The DWC has approved 33 carve-out programs in the construction industry since 1994.
With so little experience outside of construction, one of the main obstacles to creating new carve-outs will be persuading employers that they can save money, Rush said. He said his union is spending a lot of time on data collection and may hire a consultant to work up an estimate on potential savings once negotiations begin in earnest.
Information is hard to find because the DWC has not been completing annual reports on the existing carve-out programs, despite a statute that requires them, said Christine Baker, executive director of the Commission on Health and Safety and Workers' Compensation. She said CHSWC has hired Frank Neuhauser, a professor for the University of California, Berkeley, to study the existing programs, but his report is not expected until January or February.
However, Baker said the State Compensation Insurance Fund offers a discount of 10% of premium reduction for participants in the Basic Crafts carve-out program and a 5% premium reduction for construction industry carve-outs.

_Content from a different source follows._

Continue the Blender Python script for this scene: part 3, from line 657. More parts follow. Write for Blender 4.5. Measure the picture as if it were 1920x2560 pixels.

Chuck Cake, who administers existing carve-out programs for Intercare Insurance Services in Sacramento, said a properly designed program can save employers 30% of their workers' comp costs, even after cost-saving reforms passed by the Legislature in 2003 and 2004. He said early this decade, when workers' comp costs were soaring and before lawmakers passed back-to-back reform bills, employers were saving up to 60% of workers' comp costs through carve-outs.

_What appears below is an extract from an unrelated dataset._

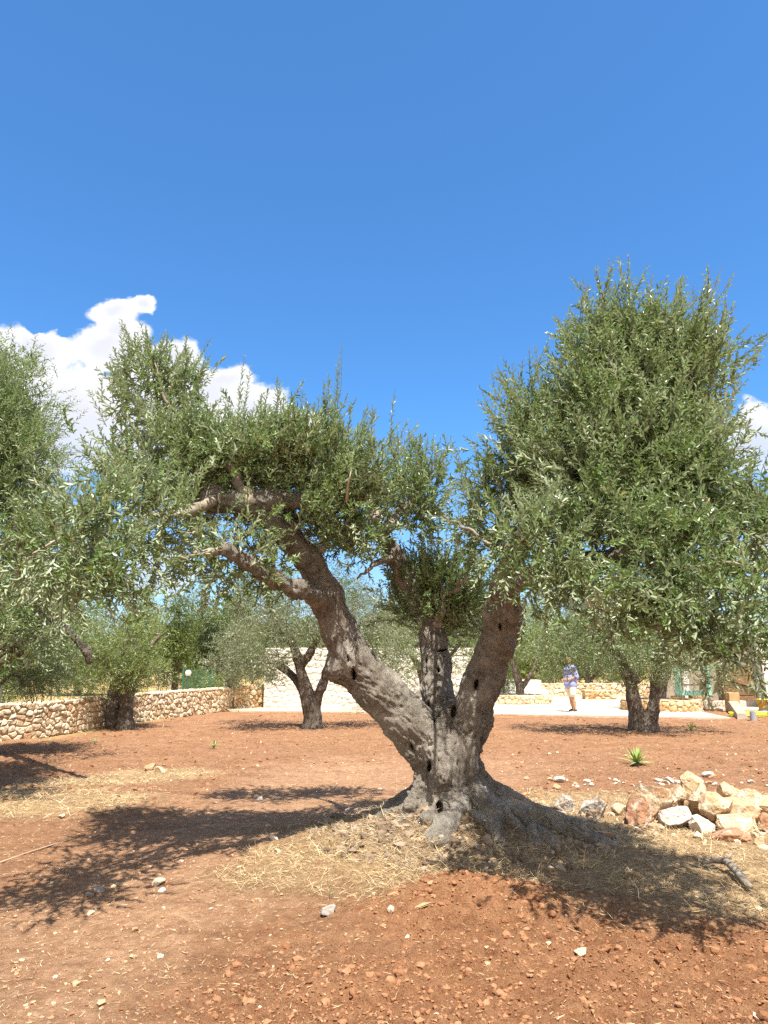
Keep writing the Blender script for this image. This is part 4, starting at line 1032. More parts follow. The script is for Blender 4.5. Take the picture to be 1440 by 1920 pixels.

Cake said both public and private employers are gaining interest in carve-outs. He said Raley's, which owns some 300 grocery stores in Northern California, Nevada and New Mexico, plans to issue a request for proposals soon to design a pilot carve-out program for some of its employees.
Cake said several state agencies are also interested in creating carve-out programs for their workers, but currently state law does not allow the state government to participate in alternative dispute-resolution programs. He said Intercare is working with union representatives to introduce a bill that would change that. The California Correctional Peace Officers Association and Service Employees International Union are major proponents of the legislation, he said.
"The state agencies are on the unions' side because they believe they can save a minimum of 30% out of their (workers' comp) budget," Cake said. "That's a lot of money."
Jason Schmelzer, a lobbyist for the California Manufacturers and Technology Assocation, said carve-outs do show potential to create costs, but the "devil is in the details." He said he understands why labor unions would be offering them up as a means of retaining group-health benefits. "I think more than anything, it's an indication of how much a problem group health is turning out to be for everybody," Schmelzer said. "It is getting hard for employers to maintain these huge premium increases every year."